Spencer Case, 'on the ground' in Afghanistan, e-mails:
Your recent post discussing the God of the philosophers and the God of Abraham and Isaac caught my interest. Having grown up in a religious home, I have always been of the opinion that arguments for theism argue for something different than what believers take themselves to believe in. After all, how many religious people take themselves to be praying to an unmoved mover or a-being-greater-than-which-cannot-be-conceived? For this reason, I have not felt that my atheism could be threatened by any of the arguments for theism, even if they turn out to be successful because they argue not for God but for God*.
No doubt it could be true that you could make an identification between the God of the philosophers and the God of the believers if you have established the existence of both. My point is none of the arguments for the existence of God even try to argue for the God of the believers.
I look forward to hearing your thoughts.
Well, Spencer, it looks as if my earlier post, despite its pellucidity and penetration, made no impression on you.
Let's use 'God-P' to mean 'God of the philosophers' and 'God-R' to mean 'God of the religionists.' Now my claim is that the two phrases, though the differ in sense, have the same referent, if they have a referent. Thus I do not assume that they in fact have a common referent; my claim is that, if they have a referent, then they have a common referent. You are undoubtedly familiar with Frege's distinction between Sinn and Bedeutung. To use his old example, 'morning star' and 'evening star' have the same referent despite their difference in sense and in mode of presentation (Darstellungsweise). One and the same celestial body -- the planet Venus -- is presented in two different ways. Now in this case we know that the terms 'morning star' and 'evening star' have a common referent whereas in the God case we do not know this. So my claim is merely that 'God-P' and 'God-R' refer to one and the same entity if they refer to anything.
It may help to distinguish between REFERENCE and REFERENT. 'Meinong's favorite impossible object' and 'the round square' both lack a referent; but they have the same REFERENCE despite their manifest difference in sense.
Therefore, I reject your assertion that one needs to establish the existence of a common referent of 'God-P' and 'God-R' as a condition of establishing that they refer to the same thing if they refer at all.
Your main argument seems to be as follows:
1. The philosophical arguments for God are arguments for the existence of God-P, not of God-R.
2. Religious people qua religious people do not believe in or affirm the existence of God-P, but of God-R. (E.g. religious people who think about God or address God in prayer are not relating to an unmoved mover.)
3. Atheism is the denial of the existence of God-R. Therefore:
4. The philosophical God arguments, even if sound, have no tendency to show that atheism is false.

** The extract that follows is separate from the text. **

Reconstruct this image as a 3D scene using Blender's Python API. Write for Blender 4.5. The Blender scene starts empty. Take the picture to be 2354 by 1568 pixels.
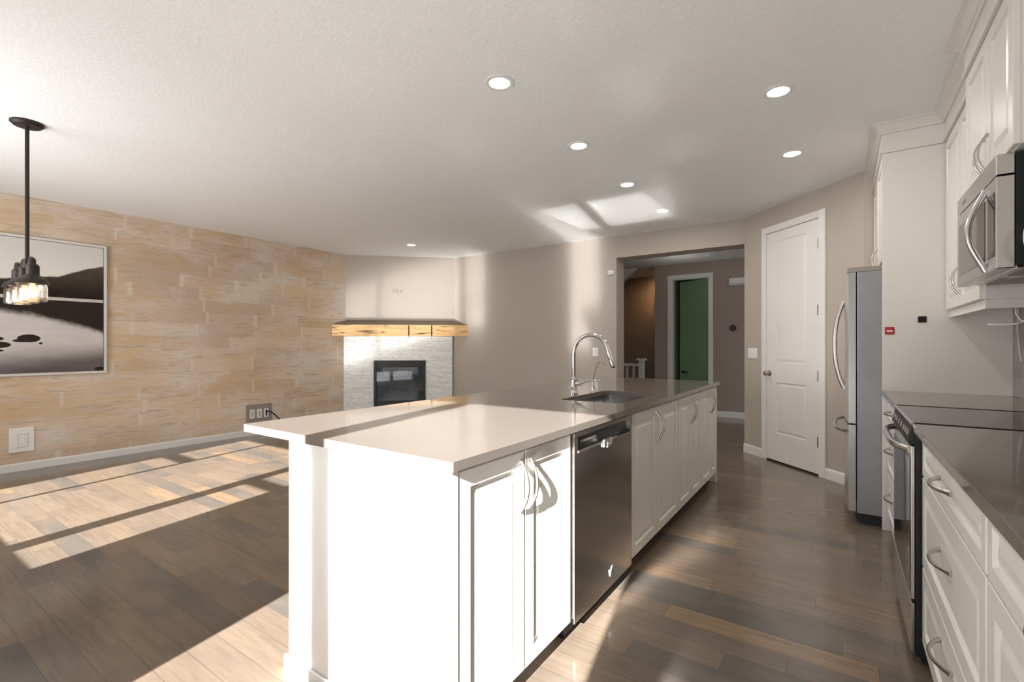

A very interesting argument! I reject the argument by rejecting the assumption on which it is based, namely, that God-P is not identical to God-R. To the contrary, I claim that they are the same God, albeit approached in different ways. The philosopher qua philosopher approaches God via discursive reason unassisted by scriptural or other revelation, whereas the religionist approaches God via faith and revelation. Now it may be (it is epistemically possible that) there is no God; but that does not alter the fact that the REFERENCE of the God-talk of philosophers and that of religionists is the same.
Think about it: when Aquinas was working out his Five Ways, was he trying to establish the existence of a mere concept or abstract idea? How could a mere concept create heaven and earth? Was he trying to prove the existence of something numerically different from the God of the Bible? Of course not. Aquinas was a philosopher, a religionist, and a mystic. It was the same God he was aiming at (and from his point of view, contacting) in his philosophical reasoning, his prayerful devotions, and his mystical experiences.
People get confused by the phrases 'God of the philosophers' and 'God of Abraham, Isaac, and Jacob.' They think that because the phrases are different, and their senses also, that the phrases cannot have the same reference. But the reference is the same even if there in is no God. For the concept of God we are operating with is the concept of a being that satisfies both narrowly philosophical and narrowly religious exigencies. And this is so whether or not the concept is instantiated. The philosopher qua philosopher wants an explanation of the existence and intelligibility of contingent beings and finds his explanation in God, who is the real-ground of existence and intelligibility. The religionist qua religionist has a soteriological interest: he seeks a solution to our awful predicament in this life, and finds his solution is a relationship with a personal Being. Now what needs to be understood is that that real-ground and this personal Being are the same.
Or do you think that God can't walk down the street and chew gum at the same time?